Good thing labor law is not on the bar exam, eh?

As I’ve explained above, a union elected as a bargaining unit’s representative absolutely cannot negotiate a two-tier CBA or bargain only for members as you suggest. And employers cannot refuse to bargain with elected unions.

I think it was IBM that avoided unions by the simple expedient of (a) paying as much as a union shop and (b) listening to workers.

One company I heard of, allegedly ended up with a union for the office workers thanks to the efforts of one office manager. The one thing the secretaries and other non-technical staff could do was transfer to different departments and positions from time to time; this guy ignored competence and seniority and instead used favoritism. Now he deals with a union.

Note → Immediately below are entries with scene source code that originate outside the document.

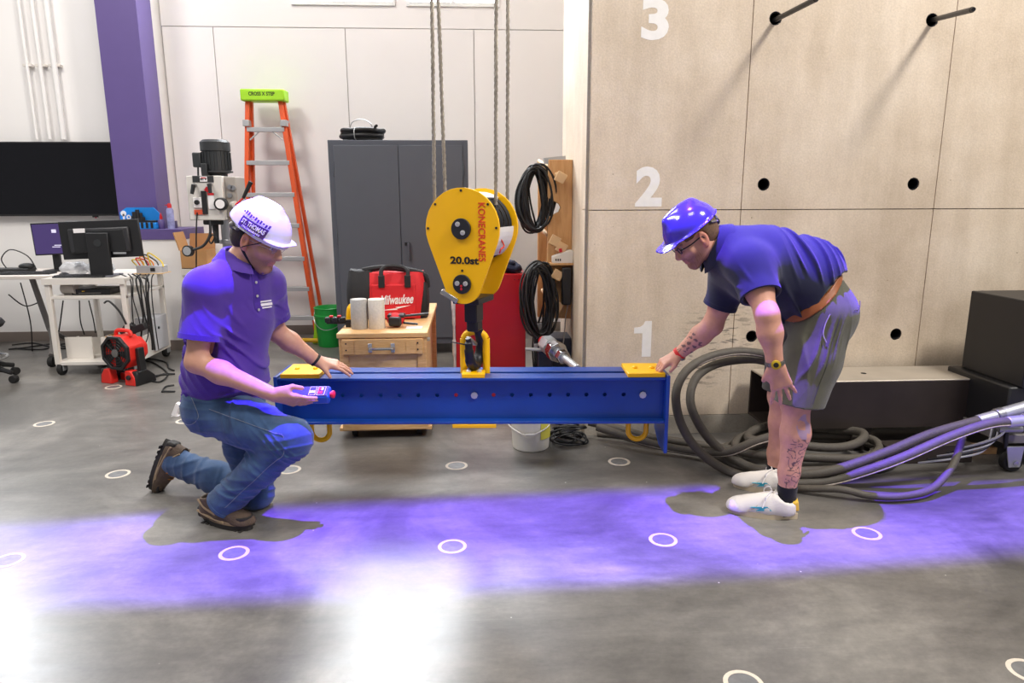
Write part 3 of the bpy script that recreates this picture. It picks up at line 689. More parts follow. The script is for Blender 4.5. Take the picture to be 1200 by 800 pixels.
# white charger on the shelf
w0 = at(658, 303, ky-.06); t = thing('battery_charger', 'white wedge shaped battery charger on the rack shelf', 'charger', (w0.x, ky-.05, sb.z))
MB().prism([(-.065, 0), (.08, 0), (.08, .085), (.05, .09), (-.065, .045)], -.035, .035).build('housing', M_cream, t, bevel=.005)
MB().box(-.02, .0, -.037, -.03, .075, .1, Matrix.Rotation(Rd(-15), 3, 'Y')).build('red_tab', M_redplug, t)
for x in (-.045, -.03, -.015): MB().box(x, x+.008, -.0365, -.03, .015, .03).build('slot', M_dkmetal, t)
tag(MB().tube([at(677, 305, ky-.02), at(675, 330, ky-.04), at(667, 352, ky-.05), at(663, 370, ky-.06), at(661, 395, ky-.08), at(657, 420, ky-.1)], .004, 6, sm=8).build('charger_lead', mat('grey_cable', (150, 148, 146), .5), smooth=True), 'thin grey cord hanging down from the rack shelf', 'cable')
tag(MB().box(-.035, .03, -.03, .03, -.13, .13).build('black_adapter', M_black, bevel=.01), 'black power adapter hanging under the rack shelf', 'adapter').location = at(664, 335, ky-.07)
# cable coils on pegs
def coil(name, lab, cu, cv, Y, ru, rv, nn, r, squash=.5, seed=1, cat='cable coil'):
    rng = random.Random(seed); c = at(cu, cv, Y); kk = (c-Vector((0, 0, CAMH))).dot(FWD)/FPX
    t = thing(name, lab, cat, c, group='black cable coils')
    for i in range(nn):
        a0 = rng.uniform(.45, 1.05); ph = rng.uniform(-.25, .25); dy = rng.uniform(-.09, .09); ox = rng.uniform(-.2, .1)*ru*kk; oz = rng.uniform(-.12, .06)*rv*kk
        pts = []
        for a in np.linspace(0, 2*PI, 16, endpoint=False):
            w = 1+rng.uniform(-.02, .02)
            x = ru*kk*a0*w*math.cos(a); z = rv*kk*(.85+.15*a0)*math.sin(a+ph)
            pts.append((x+ox+.1*ru*kk*math.sin(a*2+i), dy+squash*.1*math.cos(a+i), z+oz))
        MB().tube(pts, r, 6, closed=True, sm=3).build('turn', M_cable, t, smooth=True)
    return t
coil('cable_coil', 'upper bundle of black cable hanging on the rack', 628, 232, ky+.1, 20, 37, 26, .0075, seed=3)
coil('cable_coil', 'lower bundle of black cable hanging on the rack', 632, 350, ky-.07, 19, 42, 26, .0075, seed=5)
# dark clutter behind the rack: reducer, tubes, coupling
M_navyd = mat('dark_blue_grey_steel', (40, 44, 60), .5, .3)
p = at(652, 420, 4.75); t = thing('pump_stand', 'dark steel pump stand in the gap between red cabinet and concrete wall', 'stand', (p.x, 4.75, 0))
MB().box(-.13, .12, .05, .3, .06, .48).build('body', M_navyd, t, bevel=.01)
for x in (-.14, -.115): MB().cyl((x, .0, 0), (x, .0, .6), .012, n=8).build('post', M_zinc, t, smooth=True)
for x in (-.1, .1):
    for y in (.08, .27): MB().box(x-.02, x+.02, y-.02, y+.02, 0, .06).build('foot', M_black, t)
for k_i in range(5): MB().tube([(-.16+.012*k_i, .0, .55), (-.17+.015*k_i, -.02, .4), (-.15+.01*k_i, -.02, .2), (-.12+.01*k_i, .02, .07)], .006, 6).build('lead', M_cable, t)
MB().box(-.16, -.02, -.03, .03, .43, .46).build('bracket', M_zinc, t, bevel=.003)
a, b = at(640, 402, 4.6), at(676, 431, 4.06)
t = thing('hydraulic_coupling', 'chunky silver hydraulic coupling with hex collars behind the blue beam', 'coupling', a)
d = (b-a); dn = d.normalized(); Lc = d.length
for f0, f1, r, nn, m in ((-.12, 0, .035, 16, M_redplug), (0, .2, .062, 6, M_zinc), (.18, .3, .05, 18, M_steel), (.28, .42, .068, 8, M_chrome), (.4, .6, .038, 18, M_steel), (.52, .62, .046, 6, M_chrome), (.58, 1.02, .024, 16, M_zinc)):
    MB().cyl(dn*(Lc*f0), dn*(Lc*f1), r, n=nn).build('collar' if nn < 10 else 'sleeve', m, t, bevel=.003)
MB().cyl((-.02, .02, -.05), (-.14, .03, -.045), .012, n=10).build('handle', M_zinc, t)
MB().box(-.05, .05, .02, .1, -.62, -.04).build('pedestal', M_navyd, t, bevel=.005)
# white bucket and cable coil under the beam
M_wbucket = mat('white_pail_plastic', (226, 222, 210), .4, var=.03); M_ylabel = mat('yellow_label', (214, 206, 84), .6)
p = at(622, 530, 3.94); t = thing('bucket', 'white plastic pail with yellow label under the blue beam', 'bucket', (p.x, 3.94, 0))
MB().lathe([(0, 0), (.103, 0), (.108, .005), (.12, .2), (.126, .205), (.126, .225), (.12, .23), (.114, .225), (.1, .012), (0, .012)], 30, cap=False).build('pail', M_wbucket, t, smooth=True)
MB().tube([(-.128, -.0, .19), (-.135, -.03, .15), (-.08, -.105, .125), (-.02, -.128, .112), (.04, -.125, .13), (.1, -.075, .155), (.122, 0, .19)], .004, 6).build('handle', M_wbucket, t, smooth=True)
MB().cyl((-.04, -.128, .116), (.012, -.13, .116), .009, n=8).build('grip', M_wbucket, t)
lb = MB(); aa = np.linspace(-1.15, -.35, 8)
lb.add([(.1185*math.cos(q)*(1+.05*(z-.12)), .1185*math.sin(q)*(1+.05*(z-.12)), z) for z in (.075, .175) for q in aa], [(i, i+1, 9+i, 8+i) for i in range(7)])
lb.build('paper_label', M_ylabel, t, smooth=True)
t = coil('cable_coil', 'black cable coil lying on floor beside the white pail', 665, 506, 4.0, 22, 5, 12, .006, seed=11)
for ch in t.children: ch.location.z += random.uniform(-.03, .05)
t.location.z = .055
# ------------------------------------------------------------------ television
M_screen = mat('glossy_dark_screen', (12, 12, 17), .1, spec=.3, var=.0)
tv0, tv1 = -5.05, -3.45; z0, z1 = at(70, 253, 7.33).z, at(70, 166, 7.33).z
tv = thing('television', 'large black flat screen television mounted on the white wall', 'television', ((tv0+tv1)/2, 7.33, z0))
hw = (tv1-tv0)/2; th = z1-z0
MB().box(-hw, hw, 0, .05, 0, th).build('frame', M_black, tv, bevel=.004)
MB().box(-hw+.012, hw-.012, -.003, .001, .02, th-.012).build('screen', M_screen, tv)
MB().box(.6*hw-.03, .6*hw+.02, .0, .02, -.015, 0).build('sensor_bar', M_black, tv)
MB().cyl((.6*hw, .0, -.018), (.6*hw, .01, -.018), .006, n=8).build('red_light', M_redplug, tv)
MB().box(-.2, .2, .05, .08, .2, th-.2).build('wall_mount', M_dkmetal, tv)

# ------------------------------------------------------------------ things on the purple ledge
M_skyblue = mat('blue_plastic', (20, 128, 214), .45)
zl_ = 1.175; a = at(141, 268, 6.93); b = at(188, 268, 6.93)
t = thing('tool_rack', 'bright blue plastic tool rack with black sockets on the purple ledge', 'tool rack', (a.x, 6.95, zl_))
w = b.x-a.x; h = at(160, 243, 6.95).z-zl_
MB().prism([(0, 0), (w, 0), (w, h*.72), (w*.85, h), (w*.18, h), (0, h*.78)], 0, .012).build('back_plate', M_skyblue, t, bevel=.002)
MB().box(.0, w, -.1, .0, 0, h*.3).build('bin', M_skyblue, t, bevel=.004)
for k in range(5): MB().box(w*(.38+.12*k), w*(.44+.12*k), -.105, -.02, .01, h*.32).build('socket', M_black, t, bevel=.003)
for k, (f, hh) in enumerate(((.4, .8), (.48, .9), (.56, .75), (.62, .55), (.35, .6))): MB().cyl((w*f, -.03, h*.3), (w*f, -.03, h*hh), .02-.002*k, n=10).build('tool_bit', M_black, t)
MB().box(w*.36, w*.62, -.045, -.01, h*.3, h*.5).build('bit_holder', M_black, t, bevel=.004)
MB().box(w*.65, w*.95, -.06, -.01, h*.3, h*.4).build('bit_tray', M_black, t, bevel=.004)
wr_ = MB(); wr_.prism(circle(w*.1, h*.72, .026, 14), -.004, -.001); wr_.box(w*.1-.009, w*.1+.009, -.004, -.001, h*.3, h*.7); wr_.build('wrench_mark', M_wht, t)
MB().prism(circle(w*.22, h*.55, .022, 12), -.004, -.001, [circle(w*.22, h*.55, .01, 10)]).build('nut_mark', M_wht, t)
p = at(190, 268, 6.92); t = thing('spray_bottle', 'small bottle with red nozzle standing on the purple ledge', 'bottle', (p.x, 6.92, zl_))
MB().lathe([(0, 0), (.03, 0), (.032, .005), (.032, .075), (.02, .09), (0, .09)], 16, cap=False).build('bottle', M_purple, t, smooth=True)
MB().lathe([(.014, .09), (.014, .11), (.004, .15), (0, .15)], 12, cap=False).build('nozzle', M_redplug, t, smooth=True)
p = at(200, 267, 6.93); t = thing('spray_can', 'blue and white aerosol can with red cap on the purple ledge', 'spray can', (p.x, 6.95, zl_))
M_can = mat('aerosol_blue_white', (150, 152, 196), .35, var=.35, vscale=22)
MB().lathe([(0, 0), (.033, 0), (.033, .175), (.022, .195), (0, .195)], 20, cap=False).build('can', M_can, t, smooth=True)
MB().lathe([(.02, .195), (.02, .225), (.012, .24), (0, .24)], 14, cap=False).build('cap', M_redplug, t, smooth=True)
MB().cyl((-.04, 0, .222), (.02, 0, .222), .004, n=6).build('straw', M_redplug, t)
p = at(211, 268, 7.1); tag(MB().box(-.03, .03, -.03, .03, 0, .07).build('ink_box', M_purple_d, bevel=.004), 'little purple box at the end of the purple ledge', 'box').location = (p.x-.06, 7.1, zl_)

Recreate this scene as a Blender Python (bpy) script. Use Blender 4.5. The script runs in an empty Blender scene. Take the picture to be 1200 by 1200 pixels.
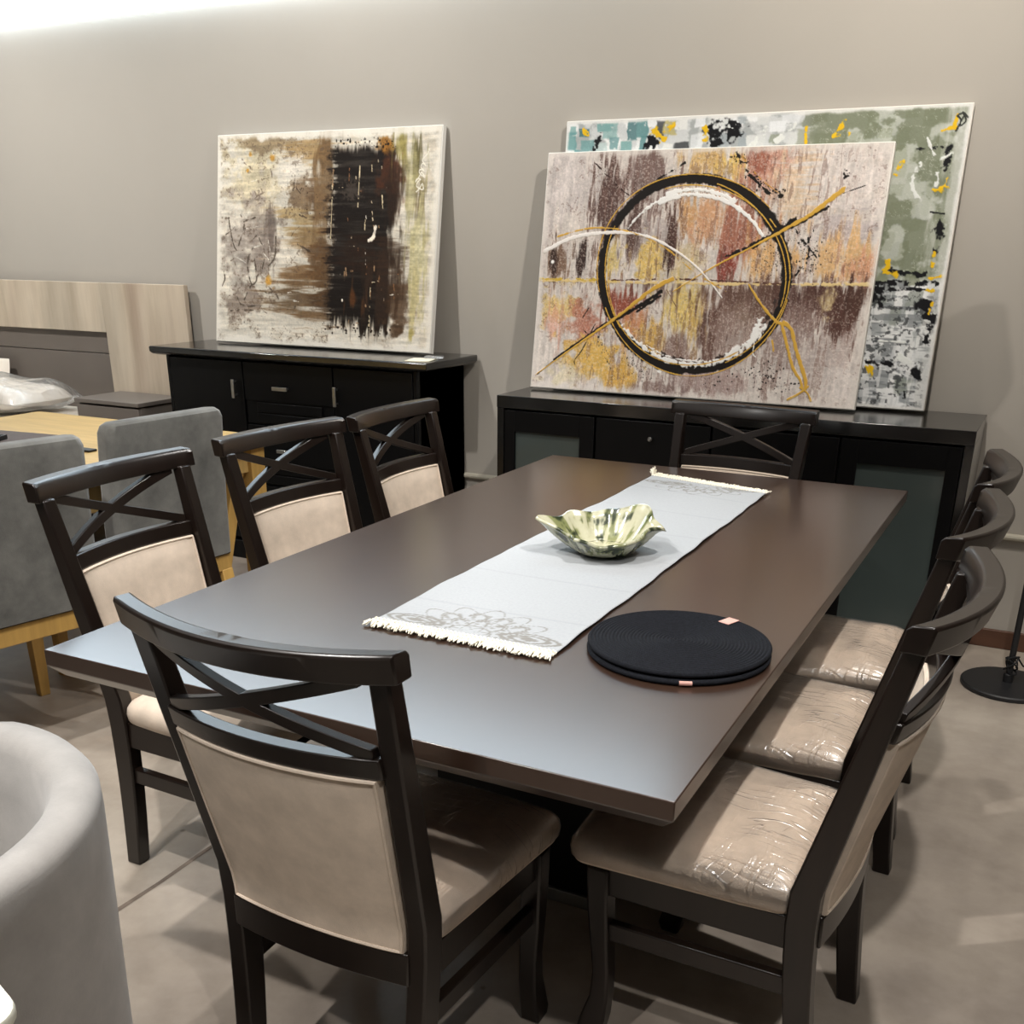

My general belief is, that in general a company gets the union it deserves. SOme might be the product of argumentative ambitious union wannabees, but in general it’s management’s attitude which determines union attitude. Whatever your family was like, if their plant boss or middle management were dicks, well, the place will be hell to work in. IIRC it was Brinks or someone in Montreal that pulled the trick - “Fine, you want to be in a union, we’ll take out the airconditioning and the radios in the trucks you sit in all day.” There’s a very adult attitude guaranteed to bring you labour peace and a cooperative environement.

Why don’t the unions seek to change that then… methinks they like the power and the argument that they serve those who don’t want to join.

BTW… I’ll send you some $$ as soon as you send me your address or PayPal info.

And how are to change it. Over rule the courts on discrimination?